Goal: Word for word, restate every line of the material.

━━ Data shown ━━

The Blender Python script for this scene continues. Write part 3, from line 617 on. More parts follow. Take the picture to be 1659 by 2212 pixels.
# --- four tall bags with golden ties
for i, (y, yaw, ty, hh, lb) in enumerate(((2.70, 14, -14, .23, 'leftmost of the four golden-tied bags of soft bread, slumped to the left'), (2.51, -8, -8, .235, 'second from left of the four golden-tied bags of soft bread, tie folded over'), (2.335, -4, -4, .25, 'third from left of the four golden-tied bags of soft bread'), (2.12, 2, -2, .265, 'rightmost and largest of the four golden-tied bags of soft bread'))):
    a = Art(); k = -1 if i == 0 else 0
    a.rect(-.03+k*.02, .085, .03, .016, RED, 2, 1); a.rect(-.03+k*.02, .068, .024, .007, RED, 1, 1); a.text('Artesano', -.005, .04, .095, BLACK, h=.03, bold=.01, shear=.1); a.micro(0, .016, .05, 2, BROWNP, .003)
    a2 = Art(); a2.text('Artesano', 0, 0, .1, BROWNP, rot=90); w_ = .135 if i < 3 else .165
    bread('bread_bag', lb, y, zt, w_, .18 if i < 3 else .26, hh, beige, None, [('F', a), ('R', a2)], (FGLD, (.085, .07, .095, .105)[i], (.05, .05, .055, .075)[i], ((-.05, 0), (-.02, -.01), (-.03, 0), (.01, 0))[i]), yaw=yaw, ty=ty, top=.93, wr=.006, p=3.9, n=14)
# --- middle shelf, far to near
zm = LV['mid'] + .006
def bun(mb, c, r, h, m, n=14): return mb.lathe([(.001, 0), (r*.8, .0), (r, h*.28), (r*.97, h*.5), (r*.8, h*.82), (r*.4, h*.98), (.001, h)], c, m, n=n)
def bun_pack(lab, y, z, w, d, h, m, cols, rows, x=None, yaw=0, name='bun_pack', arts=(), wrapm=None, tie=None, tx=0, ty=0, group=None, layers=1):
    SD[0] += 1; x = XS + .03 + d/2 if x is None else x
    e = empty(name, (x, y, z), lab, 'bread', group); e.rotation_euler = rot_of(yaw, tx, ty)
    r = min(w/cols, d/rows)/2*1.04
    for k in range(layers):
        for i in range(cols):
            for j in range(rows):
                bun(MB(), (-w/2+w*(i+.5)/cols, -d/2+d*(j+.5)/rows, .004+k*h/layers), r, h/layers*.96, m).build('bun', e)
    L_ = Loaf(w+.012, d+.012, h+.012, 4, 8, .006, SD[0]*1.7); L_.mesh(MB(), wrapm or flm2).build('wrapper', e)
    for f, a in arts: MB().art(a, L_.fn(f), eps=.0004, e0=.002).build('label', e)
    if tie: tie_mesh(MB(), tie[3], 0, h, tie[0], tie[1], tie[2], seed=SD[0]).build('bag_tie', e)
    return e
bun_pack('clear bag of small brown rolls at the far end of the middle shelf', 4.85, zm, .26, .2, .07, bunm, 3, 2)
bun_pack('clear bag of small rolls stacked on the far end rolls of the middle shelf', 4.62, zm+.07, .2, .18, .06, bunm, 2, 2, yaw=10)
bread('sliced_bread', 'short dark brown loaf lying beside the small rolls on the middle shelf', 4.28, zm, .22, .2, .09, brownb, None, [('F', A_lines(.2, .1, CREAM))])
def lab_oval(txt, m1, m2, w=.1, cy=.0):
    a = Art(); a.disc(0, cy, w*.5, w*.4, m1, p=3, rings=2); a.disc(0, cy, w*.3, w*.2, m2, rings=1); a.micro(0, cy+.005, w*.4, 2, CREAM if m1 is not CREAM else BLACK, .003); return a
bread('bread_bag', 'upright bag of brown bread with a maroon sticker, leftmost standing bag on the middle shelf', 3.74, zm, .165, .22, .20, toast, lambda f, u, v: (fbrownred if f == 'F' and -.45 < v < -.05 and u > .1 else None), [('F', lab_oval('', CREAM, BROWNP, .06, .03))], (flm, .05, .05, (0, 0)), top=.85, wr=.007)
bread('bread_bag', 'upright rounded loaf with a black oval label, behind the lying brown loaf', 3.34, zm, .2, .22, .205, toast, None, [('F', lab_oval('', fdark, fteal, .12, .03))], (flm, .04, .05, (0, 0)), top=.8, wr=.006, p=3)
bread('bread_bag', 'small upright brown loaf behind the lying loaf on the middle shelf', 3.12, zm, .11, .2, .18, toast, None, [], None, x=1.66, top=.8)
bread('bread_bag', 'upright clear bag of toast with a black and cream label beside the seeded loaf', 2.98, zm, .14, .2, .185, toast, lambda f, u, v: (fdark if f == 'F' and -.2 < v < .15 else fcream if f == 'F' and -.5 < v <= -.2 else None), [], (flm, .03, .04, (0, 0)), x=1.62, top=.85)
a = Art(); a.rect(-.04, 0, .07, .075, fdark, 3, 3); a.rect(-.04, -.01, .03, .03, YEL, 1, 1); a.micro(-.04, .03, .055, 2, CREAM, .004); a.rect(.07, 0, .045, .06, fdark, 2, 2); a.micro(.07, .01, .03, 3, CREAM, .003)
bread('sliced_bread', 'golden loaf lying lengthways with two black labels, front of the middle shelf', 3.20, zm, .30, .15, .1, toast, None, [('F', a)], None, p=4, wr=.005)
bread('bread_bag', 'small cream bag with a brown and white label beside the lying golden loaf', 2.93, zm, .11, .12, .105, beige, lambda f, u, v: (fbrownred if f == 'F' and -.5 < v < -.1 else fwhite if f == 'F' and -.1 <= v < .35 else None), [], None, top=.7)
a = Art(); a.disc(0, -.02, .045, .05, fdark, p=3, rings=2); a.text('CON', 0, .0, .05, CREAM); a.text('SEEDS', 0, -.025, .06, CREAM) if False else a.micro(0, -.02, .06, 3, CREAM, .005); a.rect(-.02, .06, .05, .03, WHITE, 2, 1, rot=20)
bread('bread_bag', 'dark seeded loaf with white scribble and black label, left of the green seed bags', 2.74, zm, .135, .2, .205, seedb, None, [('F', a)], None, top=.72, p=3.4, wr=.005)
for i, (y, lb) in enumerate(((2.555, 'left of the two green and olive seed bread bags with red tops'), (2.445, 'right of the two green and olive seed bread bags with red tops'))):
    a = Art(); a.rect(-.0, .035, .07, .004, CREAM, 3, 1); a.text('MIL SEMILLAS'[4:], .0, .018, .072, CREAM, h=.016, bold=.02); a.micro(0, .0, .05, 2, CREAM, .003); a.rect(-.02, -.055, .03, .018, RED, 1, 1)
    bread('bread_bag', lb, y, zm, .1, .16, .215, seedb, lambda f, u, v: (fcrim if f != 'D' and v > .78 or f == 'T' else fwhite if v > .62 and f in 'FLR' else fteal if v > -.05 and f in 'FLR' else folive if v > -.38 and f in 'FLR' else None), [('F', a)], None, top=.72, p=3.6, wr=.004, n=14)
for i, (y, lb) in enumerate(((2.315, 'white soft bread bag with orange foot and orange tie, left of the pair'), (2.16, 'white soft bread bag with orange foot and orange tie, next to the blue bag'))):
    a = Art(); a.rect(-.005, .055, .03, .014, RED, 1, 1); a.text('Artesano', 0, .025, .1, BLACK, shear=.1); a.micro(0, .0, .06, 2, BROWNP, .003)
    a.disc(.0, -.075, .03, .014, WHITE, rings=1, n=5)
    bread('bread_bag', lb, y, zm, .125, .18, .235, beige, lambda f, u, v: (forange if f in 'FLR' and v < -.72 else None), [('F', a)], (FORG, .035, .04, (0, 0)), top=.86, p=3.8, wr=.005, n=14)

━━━

Output of the task:
The Blender Python script for this scene continues. Write part 3, from line 617 on. More parts follow. Take the picture to be 1659 by 2212 pixels.
# --- four tall bags with golden ties
for i, (y, yaw, ty, hh, lb) in enumerate(((2.70, 14, -14, .23, 'leftmost of the four golden-tied bags of soft bread, slumped to the left'), (2.51, -8, -8, .235, 'second from left of the four golden-tied bags of soft bread, tie folded over'), (2.335, -4, -4, .25, 'third from left of the four golden-tied bags of soft bread'), (2.12, 2, -2, .265, 'rightmost and largest of the four golden-tied bags of soft bread'))):
    a = Art(); k = -1 if i == 0 else 0
    a.rect(-.03+k*.02, .085, .03, .016, RED, 2, 1); a.rect(-.03+k*.02, .068, .024, .007, RED, 1, 1); a.text('Artesano', -.005, .04, .095, BLACK, h=.03, bold=.01, shear=.1); a.micro(0, .016, .05, 2, BROWNP, .003)
    a2 = Art(); a2.text('Artesano', 0, 0, .1, BROWNP, rot=90); w_ = .135 if i < 3 else .165
    bread('bread_bag', lb, y, zt, w_, .18 if i < 3 else .26, hh, beige, None, [('F', a), ('R', a2)], (FGLD, (.085, .07, .095, .105)[i], (.05, .05, .055, .075)[i], ((-.05, 0), (-.02, -.01), (-.03, 0), (.01, 0))[i]), yaw=yaw, ty=ty, top=.93, wr=.006, p=3.9, n=14)
# --- middle shelf, far to near
zm = LV['mid'] + .006
def bun(mb, c, r, h, m, n=14): return mb.lathe([(.001, 0), (r*.8, .0), (r, h*.28), (r*.97, h*.5), (r*.8, h*.82), (r*.4, h*.98), (.001, h)], c, m, n=n)
def bun_pack(lab, y, z, w, d, h, m, cols, rows, x=None, yaw=0, name='bun_pack', arts=(), wrapm=None, tie=None, tx=0, ty=0, group=None, layers=1):
    SD[0] += 1; x = XS + .03 + d/2 if x is None else x
    e = empty(name, (x, y, z), lab, 'bread', group); e.rotation_euler = rot_of(yaw, tx, ty)
    r = min(w/cols, d/rows)/2*1.04
    for k in range(layers):
        for i in range(cols):
            for j in range(rows):
                bun(MB(), (-w/2+w*(i+.5)/cols, -d/2+d*(j+.5)/rows, .004+k*h/layers), r, h/layers*.96, m).build('bun', e)
    L_ = Loaf(w+.012, d+.012, h+.012, 4, 8, .006, SD[0]*1.7); L_.mesh(MB(), wrapm or flm2).build('wrapper', e)
    for f, a in arts: MB().art(a, L_.fn(f), eps=.0004, e0=.002).build('label', e)
    if tie: tie_mesh(MB(), tie[3], 0, h, tie[0], tie[1], tie[2], seed=SD[0]).build('bag_tie', e)
    return e
bun_pack('clear bag of small brown rolls at the far end of the middle shelf', 4.85, zm, .26, .2, .07, bunm, 3, 2)
bun_pack('clear bag of small rolls stacked on the far end rolls of the middle shelf', 4.62, zm+.07, .2, .18, .06, bunm, 2, 2, yaw=10)
bread('sliced_bread', 'short dark brown loaf lying beside the small rolls on the middle shelf', 4.28, zm, .22, .2, .09, brownb, None, [('F', A_lines(.2, .1, CREAM))])
def lab_oval(txt, m1, m2, w=.1, cy=.0):
    a = Art(); a.disc(0, cy, w*.5, w*.4, m1, p=3, rings=2); a.disc(0, cy, w*.3, w*.2, m2, rings=1); a.micro(0, cy+.005, w*.4, 2, CREAM if m1 is not CREAM else BLACK, .003); return a
bread('bread_bag', 'upright bag of brown bread with a maroon sticker, leftmost standing bag on the middle shelf', 3.74, zm, .165, .22, .20, toast, lambda f, u, v: (fbrownred if f == 'F' and -.45 < v < -.05 and u > .1 else None), [('F', lab_oval('', CREAM, BROWNP, .06, .03))], (flm, .05, .05, (0, 0)), top=.85, wr=.007)
bread('bread_bag', 'upright rounded loaf with a black oval label, behind the lying brown loaf', 3.34, zm, .2, .22, .205, toast, None, [('F', lab_oval('', fdark, fteal, .12, .03))], (flm, .04, .05, (0, 0)), top=.8, wr=.006, p=3)
bread('bread_bag', 'small upright brown loaf behind the lying loaf on the middle shelf', 3.12, zm, .11, .2, .18, toast, None, [], None, x=1.66, top=.8)
bread('bread_bag', 'upright clear bag of toast with a black and cream label beside the seeded loaf', 2.98, zm, .14, .2, .185, toast, lambda f, u, v: (fdark if f == 'F' and -.2 < v < .15 else fcream if f == 'F' and -.5 < v <= -.2 else None), [], (flm, .03, .04, (0, 0)), x=1.62, top=.85)
a = Art(); a.rect(-.04, 0, .07, .075, fdark, 3, 3); a.rect(-.04, -.01, .03, .03, YEL, 1, 1); a.micro(-.04, .03, .055, 2, CREAM, .004); a.rect(.07, 0, .045, .06, fdark, 2, 2); a.micro(.07, .01, .03, 3, CREAM, .003)
bread('sliced_bread', 'golden loaf lying lengthways with two black labels, front of the middle shelf', 3.20, zm, .30, .15, .1, toast, None, [('F', a)], None, p=4, wr=.005)
bread('bread_bag', 'small cream bag with a brown and white label beside the lying golden loaf', 2.93, zm, .11, .12, .105, beige, lambda f, u, v: (fbrownred if f == 'F' and -.5 < v < -.1 else fwhite if f == 'F' and -.1 <= v < .35 else None), [], None, top=.7)
a = Art(); a.disc(0, -.02, .045, .05, fdark, p=3, rings=2); a.text('CON', 0, .0, .05, CREAM); a.text('SEEDS', 0, -.025, .06, CREAM) if False else a.micro(0, -.02, .06, 3, CREAM, .005); a.rect(-.02, .06, .05, .03, WHITE, 2, 1, rot=20)
bread('bread_bag', 'dark seeded loaf with white scribble and black label, left of the green seed bags', 2.74, zm, .135, .2, .205, seedb, None, [('F', a)], None, top=.72, p=3.4, wr=.005)
for i, (y, lb) in enumerate(((2.555, 'left of the two green and olive seed bread bags with red tops'), (2.445, 'right of the two green and olive seed bread bags with red tops'))):
    a = Art(); a.rect(-.0, .035, .07, .004, CREAM, 3, 1); a.text('MIL SEMILLAS'[4:], .0, .018, .072, CREAM, h=.016, bold=.02); a.micro(0, .0, .05, 2, CREAM, .003); a.rect(-.02, -.055, .03, .018, RED, 1, 1)
    bread('bread_bag', lb, y, zm, .1, .16, .215, seedb, lambda f, u, v: (fcrim if f != 'D' and v > .78 or f == 'T' else fwhite if v > .62 and f in 'FLR' else fteal if v > -.05 and f in 'FLR' else folive if v > -.38 and f in 'FLR' else None), [('F', a)], None, top=.72, p=3.6, wr=.004, n=14)
for i, (y, lb) in enumerate(((2.315, 'white soft bread bag with orange foot and orange tie, left of the pair'), (2.16, 'white soft bread bag with orange foot and orange tie, next to the blue bag'))):
    a = Art(); a.rect(-.005, .055, .03, .014, RED, 1, 1); a.text('Artesano', 0, .025, .1, BLACK, shear=.1); a.micro(0, .0, .06, 2, BROWNP, .003)
    a.disc(.0, -.075, .03, .014, WHITE, rings=1, n=5)
    bread('bread_bag', lb, y, zm, .125, .18, .235, beige, lambda f, u, v: (forange if f in 'FLR' and v < -.72 else None), [('F', a)], (FORG, .035, .04, (0, 0)), top=.86, p=3.8, wr=.005, n=14)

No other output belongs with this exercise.